There still isn’t agreement among Camden’s well-developed education community that the academy is even being built in the right place, or whether University College London should have been allowed to sponsor it.
Labour’s deputy leader Councillor Nash Ali stared down council leaders during Monday’s meeting with the words: “You are totally messing it up. You are creating a nightmare out of it. It’s sad.
“The truth has to be said: you just haven’t listened.”
The row over Edith Neville’s future will be a main point of discussion at a meeting of Camden’s branch of the Campaign for State Education at the school tonight (Thursday). A petition of support got an unusual boost when the world’s second tallest man, 7ft 8ins Hussain Bisaid, popped into the school and signed up last week.
Labour’s education spokeswoman Councillor Heather Johnson said: “They are saying to Edith Neville: You can’t have repairs unless you do what we say. That’s blackmail.

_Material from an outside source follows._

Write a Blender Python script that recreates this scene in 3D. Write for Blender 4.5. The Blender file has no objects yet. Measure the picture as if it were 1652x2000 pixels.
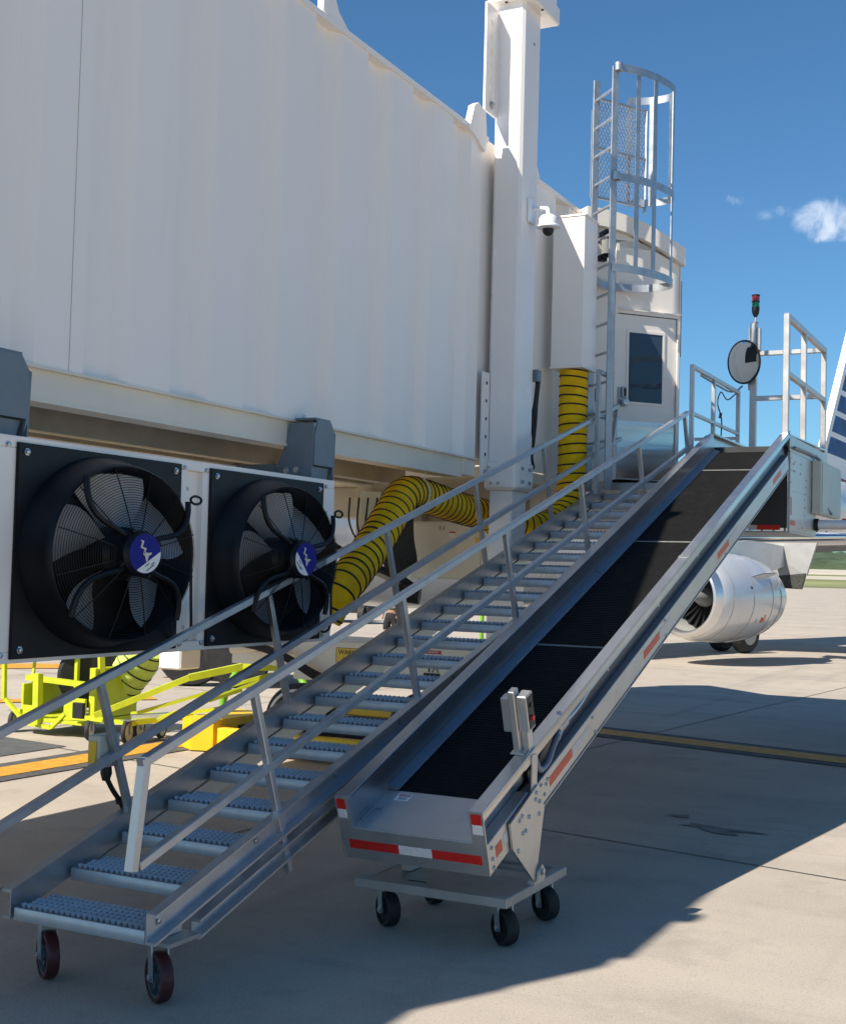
import bpy, bmesh, math, random
from mathutils import Vector, Matrix, noise
random.seed(7)
R = math.radians
PI = math.pi
S = 1.375                       # the scene is laid out in camera-height units, then brought to metres

# ------------------------------------------------------------------ camera, world, sun, exposure
scn = bpy.context.scene
COL = scn.collection
cam_d = bpy.data.cameras.new('camera')
cam = bpy.data.objects.new('camera', cam_d)
COL.objects.link(cam)
scn.camera = cam
cam_d.sensor_fit = 'HORIZONTAL'
cam_d.sensor_width = 36.0
cam_d.lens = 36.0 * 2550 / 1652
cam_d.clip_start = 0.05
cam_d.clip_end = 6000
pit, rol, yaw = R(2.517), R(1.496), R(-26.65)
fwd = Vector((math.sin(yaw) * math.cos(pit), math.cos(yaw) * math.cos(pit), math.sin(pit)))
rt0 = Vector((math.cos(yaw), -math.sin(yaw), 0))
up0 = rt0.cross(fwd)
rt = rt0 * math.cos(rol) + up0 * math.sin(rol)
up = up0 * math.cos(rol) - rt0 * math.sin(rol)
cam.matrix_world = Matrix(((rt.x, up.x, -fwd.x, 0), (rt.y, up.y, -fwd.y, 0), (rt.z, up.z, -fwd.z, 1.6 * S), (0, 0, 0, 1)))

SUN = Vector((-1.0, -1.95, 2.12)).normalized()      # towards the sun
sun_el = math.asin(SUN.z)
sun_az = math.atan2(SUN.x, SUN.y)
w = bpy.data.worlds.new('World'); scn.world = w; w.use_nodes = True
wn = w.node_tree; wn.nodes.clear()
sky = wn.nodes.new('ShaderNodeTexSky'); sky.sky_type = 'NISHITA'; sky.sun_disc = False
sky.sun_elevation = sun_el; sky.sun_rotation = sun_az
sky.altitude = 150; sky.air_density = 1.0; sky.dust_density = 0.25; sky.ozone_density = 2.2
bg = wn.nodes.new('ShaderNodeBackground'); bg.inputs[1].default_value = 0.072
out = wn.nodes.new('ShaderNodeOutputWorld')
# two small wisps of fair-weather cloud, low in the sky on the right
tc = wn.nodes.new('ShaderNodeTexCoord')
def wmath(op, a, b=None, c=None):
    n = wn.nodes.new('ShaderNodeMath'); n.operation = op
    for i, v in enumerate((a, b, c)):
        if v is None: continue
        if isinstance(v, (int, float)): n.inputs[i].default_value = v
        else: wn.links.new(v, n.inputs[i])
    return n.outputs[0]
def cloud_mask(d, su, sv, scale, lo, hi, seed):
    d = Vector(d).normalized(); r = d.cross(Vector((0, 0, 1))).normalized(); u = r.cross(d)
    def dot(v):
        n = wn.nodes.new('ShaderNodeVectorMath'); n.operation = 'DOT_PRODUCT'
        wn.links.new(tc.outputs['Generated'], n.inputs[0]); n.inputs[1].default_value = v
        return n.outputs['Value']
    a = wmath('DIVIDE', dot(r), su); b = wmath('DIVIDE', dot(u), sv); f = wmath('GREATER_THAN', dot(d), 0.5)
    rr = wmath('ADD', wmath('MULTIPLY', a, a), wmath('MULTIPLY', b, b))
    fall = wmath('SUBTRACT', 1.0, rr)
    nz = wn.nodes.new('ShaderNodeTexNoise'); nz.noise_dimensions = '4D'
    nz.inputs['W'].default_value = seed; nz.inputs['Scale'].default_value = scale
    nz.inputs['Detail'].default_value = 9; nz.inputs['Roughness'].default_value = 0.6; nz.inputs['Distortion'].default_value = 0.9
    wn.links.new(tc.outputs['Generated'], nz.inputs['Vector'])
    s_ = wmath('ADD', wmath('MULTIPLY', fall, 0.42), nz.outputs['Fac'])
    mr = wn.nodes.new('ShaderNodeMapRange'); mr.interpolation_type = 'SMOOTHSTEP'
    wn.links.new(s_, mr.inputs['Value']); mr.inputs['From Min'].default_value = lo; mr.inputs['From Max'].default_value = hi
    return wmath('MULTIPLY', mr.outputs['Result'], f)
def dirpx(u, v):
    return (rt * ((u - 826) / 2550) - up * ((v - 1000) / 2550) + fwd).normalized()
m1 = cloud_mask(dirpx(1625, 428), 0.044, 0.022, 26, 0.68, 1.02, 3.1)
m2 = cloud_mask(dirpx(1435, 392), 0.014, 0.009, 60, 0.80, 1.3, 8.4)
m3 = cloud_mask(dirpx(1530, 415), 0.030, 0.010, 50, 0.85, 1.5, 5.7)
mx = wn.nodes.new('ShaderNodeMix'); mx.data_type = 'RGBA'
wn.links.new(wmath('MINIMUM', wmath('MULTIPLY', wmath('MAXIMUM', wmath('MAXIMUM', m1, m2), m3), 0.85), 1.0), mx.inputs['Factor'])
tint = wn.nodes.new('ShaderNodeMix'); tint.data_type = 'RGBA'; tint.blend_type = 'MULTIPLY'
tint.inputs['Factor'].default_value = 1.0
tint.inputs['B'].default_value = (0.55, 0.90, 1.11, 1)
wn.links.new(sky.outputs[0], tint.inputs['A'])
wn.links.new(tint.outputs['Result'], mx.inputs['A'])
mx.inputs['B'].default_value = (8.2, 9.0, 10.4, 1)
wn.links.new(mx.outputs['Result'], bg.inputs[0])
wn.links.new(bg.outputs[0], out.inputs[0])
sd = bpy.data.lights.new('sun', 'SUN'); sd.energy = 5.0; sd.angle = R(0.53); sd.color = (1.0, 0.925, 0.81)
so = bpy.data.objects.new('sun', sd); COL.objects.link(so)
so.rotation_euler = SUN.to_track_quat('Z', 'Y').to_euler()
scn.view_settings.view_transform = 'Standard'; scn.view_settings.look = 'None'
scn.view_settings.exposure = 0.62; scn.view_settings.gamma = 1.0

# ------------------------------------------------------------------ materials
MATS = {}
def mat(name, col, rough=0.5, metal=0.0, var=0.0, scale=3.0, bump=0.0, bscale=40.0, spec=0.5, stretch=(1, 1, 1), rvar=0.0, col2=None, coat=0.0, dirt=0.0):
    m = bpy.data.materials.new(name); m.use_nodes = True
    nt = m.node_tree; b = nt.nodes['Principled BSDF']
    b.inputs['Roughness'].default_value = rough; b.inputs['Metallic'].default_value = metal
    b.inputs['Specular IOR Level'].default_value = spec
    b.inputs['Coat Weight'].default_value = coat
    t = nt.nodes.new('ShaderNodeTexCoord'); mp = nt.nodes.new('ShaderNodeMapping')
    mp.inputs['Scale'].default_value = stretch
    nt.links.new(t.outputs['Object'], mp.inputs[0])
    nz = nt.nodes.new('ShaderNodeTexNoise'); nz.inputs['Scale'].default_value = scale; nz.inputs['Detail'].default_value = 6
    nt.links.new(mp.outputs[0], nz.inputs['Vector'])
    c2 = col2 or tuple(max(0, c * (1 - var)) for c in col)
    c1 = tuple(min(1, c * (1 + var * 0.5)) for c in col) if col2 is None else col
    rp = nt.nodes.new('ShaderNodeValToRGB')
    rp.color_ramp.elements[0].position = 0.35; rp.color_ramp.elements[1].position = 0.65
    rp.color_ramp.elements[0].color = (*c2, 1); rp.color_ramp.elements[1].color = (*c1, 1)
    nt.links.new(nz.outputs['Fac'], rp.inputs[0])
    src = rp.outputs[0]
    if dirt > 0:                                    # scattered grime and scuffs
        n2 = nt.nodes.new('ShaderNodeTexNoise'); n2.inputs['Scale'].default_value = scale * 5.3; n2.inputs['Detail'].default_value = 10
        n2.inputs['Roughness'].default_value = 0.72
        nt.links.new(mp.outputs[0], n2.inputs['Vector'])
        r2 = nt.nodes.new('ShaderNodeMapRange'); r2.inputs['From Min'].default_value = 0.56; r2.inputs['From Max'].default_value = 0.76
        r2.inputs['To Max'].default_value = dirt
        nt.links.new(n2.outputs['Fac'], r2.inputs['Value'])
        mm = nt.nodes.new('ShaderNodeMix'); mm.data_type = 'RGBA'
        mm.inputs['B'].default_value = tuple(c * f for c, f in zip(col, (0.45, 0.41, 0.36))) + (1,)
        nt.links.new(r2.outputs[0], mm.inputs['Factor']); nt.links.new(src, mm.inputs['A'])
        src = mm.outputs['Result']
    nt.links.new(src, b.inputs['Base Color'])
    if rvar > 0:
        rr = nt.nodes.new('ShaderNodeMapRange'); rr.inputs['To Min'].default_value = max(0.03, rough - rvar); rr.inputs['To Max'].default_value = min(1, rough + rvar)
        nt.links.new(nz.outputs['Fac'], rr.inputs['Value']); nt.links.new(rr.outputs[0], b.inputs['Roughness'])
    if bump > 0:
        n3 = nt.nodes.new('ShaderNodeTexNoise'); n3.inputs['Scale'].default_value = bscale; n3.inputs['Detail'].default_value = 5
        nt.links.new(mp.outputs[0], n3.inputs['Vector'])
        bp = nt.nodes.new('ShaderNodeBump'); bp.inputs['Strength'].default_value = bump; bp.inputs['Distance'].default_value = 0.02
        nt.links.new(n3.outputs['Fac'], bp.inputs['Height']); nt.links.new(bp.outputs[0], b.inputs['Normal'])
    MATS[name] = m
    return m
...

It’s as simple as that.”
In a separate deputation to the council, Hugo Pierre from Unison, said: “Why is it that every time the council puts forward prop­osals it meets with mass opposition from governors and parents?
“We demand that you rebuild Edith Neville without any of the strings and catches attached.”
Kevin Courtney, branch secretary of Camden NUT, had earlier told the crowds through a loud-hailer: “The council shouldn’t be opening this academy in Swiss Cottage. It is the wrong school in the wrong place at the wrong time.”
Cllr Mennear said: “We are confident that there will be advantages to if Edith Neville was able to be rebuilt as quickly as possible. It is very far from being an afterthought. I’ve heard that expressed but I dispute the notion that we haven’t listened.”